§ **TASK DESCRIPTION**
Repeat every entry word for word, skipping the pictures.
── DATASET RECORDS
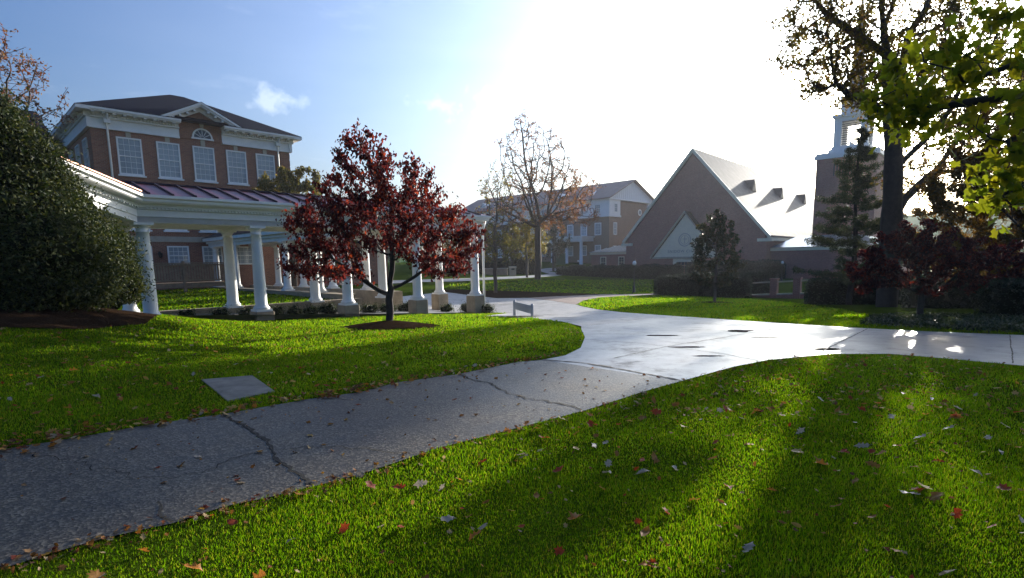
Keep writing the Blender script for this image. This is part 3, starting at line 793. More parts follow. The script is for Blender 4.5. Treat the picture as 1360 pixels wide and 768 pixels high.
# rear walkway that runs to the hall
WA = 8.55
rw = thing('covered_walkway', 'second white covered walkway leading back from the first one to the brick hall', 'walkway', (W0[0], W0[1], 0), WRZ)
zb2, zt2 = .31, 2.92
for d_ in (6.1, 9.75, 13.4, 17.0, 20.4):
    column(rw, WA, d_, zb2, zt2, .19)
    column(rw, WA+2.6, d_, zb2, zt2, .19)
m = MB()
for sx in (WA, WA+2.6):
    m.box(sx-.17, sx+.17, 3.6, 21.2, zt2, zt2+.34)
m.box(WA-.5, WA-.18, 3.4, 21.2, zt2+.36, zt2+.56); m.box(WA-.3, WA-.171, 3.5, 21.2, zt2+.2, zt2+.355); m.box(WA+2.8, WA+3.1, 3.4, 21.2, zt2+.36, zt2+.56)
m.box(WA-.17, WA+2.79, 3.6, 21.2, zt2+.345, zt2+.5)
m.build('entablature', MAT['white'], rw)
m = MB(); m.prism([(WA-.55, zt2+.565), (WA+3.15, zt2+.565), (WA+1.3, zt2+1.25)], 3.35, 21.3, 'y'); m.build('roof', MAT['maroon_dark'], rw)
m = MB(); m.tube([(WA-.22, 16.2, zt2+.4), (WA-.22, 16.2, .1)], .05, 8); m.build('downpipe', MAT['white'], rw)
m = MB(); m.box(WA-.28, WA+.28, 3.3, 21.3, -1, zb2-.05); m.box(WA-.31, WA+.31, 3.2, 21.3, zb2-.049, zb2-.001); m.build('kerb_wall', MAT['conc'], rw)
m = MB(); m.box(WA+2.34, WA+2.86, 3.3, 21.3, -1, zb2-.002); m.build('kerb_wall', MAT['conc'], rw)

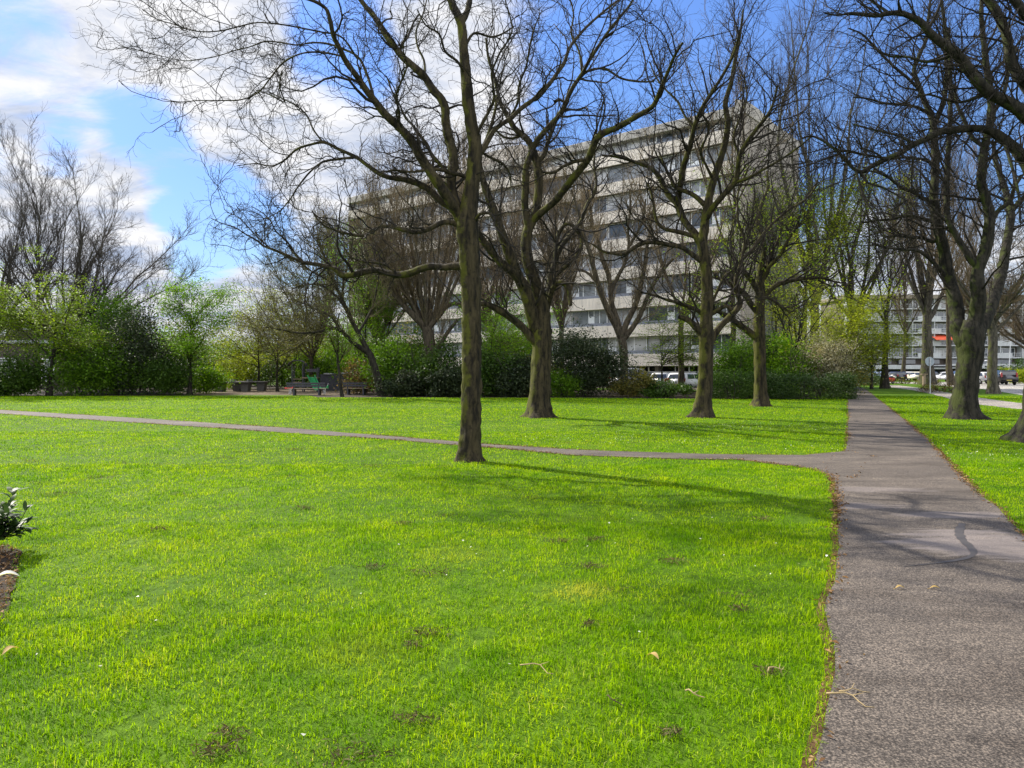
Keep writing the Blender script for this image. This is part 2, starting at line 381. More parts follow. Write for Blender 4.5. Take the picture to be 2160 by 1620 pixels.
────
§ **EXERCISE ANSWER**
Keep writing the Blender script for this image. This is part 3, starting at line 793. More parts follow. The script is for Blender 4.5. Treat the picture as 1360 pixels wide and 768 pixels high.
# rear walkway that runs to the hall
WA = 8.55
rw = thing('covered_walkway', 'second white covered walkway leading back from the first one to the brick hall', 'walkway', (W0[0], W0[1], 0), WRZ)
zb2, zt2 = .31, 2.92
for d_ in (6.1, 9.75, 13.4, 17.0, 20.4):
    column(rw, WA, d_, zb2, zt2, .19)
    column(rw, WA+2.6, d_, zb2, zt2, .19)
m = MB()
for sx in (WA, WA+2.6):
    m.box(sx-.17, sx+.17, 3.6, 21.2, zt2, zt2+.34)
m.box(WA-.5, WA-.18, 3.4, 21.2, zt2+.36, zt2+.56); m.box(WA-.3, WA-.171, 3.5, 21.2, zt2+.2, zt2+.355); m.box(WA+2.8, WA+3.1, 3.4, 21.2, zt2+.36, zt2+.56)
m.box(WA-.17, WA+2.79, 3.6, 21.2, zt2+.345, zt2+.5)
m.build('entablature', MAT['white'], rw)
m = MB(); m.prism([(WA-.55, zt2+.565), (WA+3.15, zt2+.565), (WA+1.3, zt2+1.25)], 3.35, 21.3, 'y'); m.build('roof', MAT['maroon_dark'], rw)
m = MB(); m.tube([(WA-.22, 16.2, zt2+.4), (WA-.22, 16.2, .1)], .05, 8); m.build('downpipe', MAT['white'], rw)
m = MB(); m.box(WA-.28, WA+.28, 3.3, 21.3, -1, zb2-.05); m.box(WA-.31, WA+.31, 3.2, 21.3, zb2-.049, zb2-.001); m.build('kerb_wall', MAT['conc'], rw)
m = MB(); m.box(WA+2.34, WA+2.86, 3.3, 21.3, -1, zb2-.002); m.build('kerb_wall', MAT['conc'], rw)

Keep writing the Blender script for this image. This is part 2, starting at line 381. More parts follow. Write for Blender 4.5. Take the picture to be 2160 by 1620 pixels.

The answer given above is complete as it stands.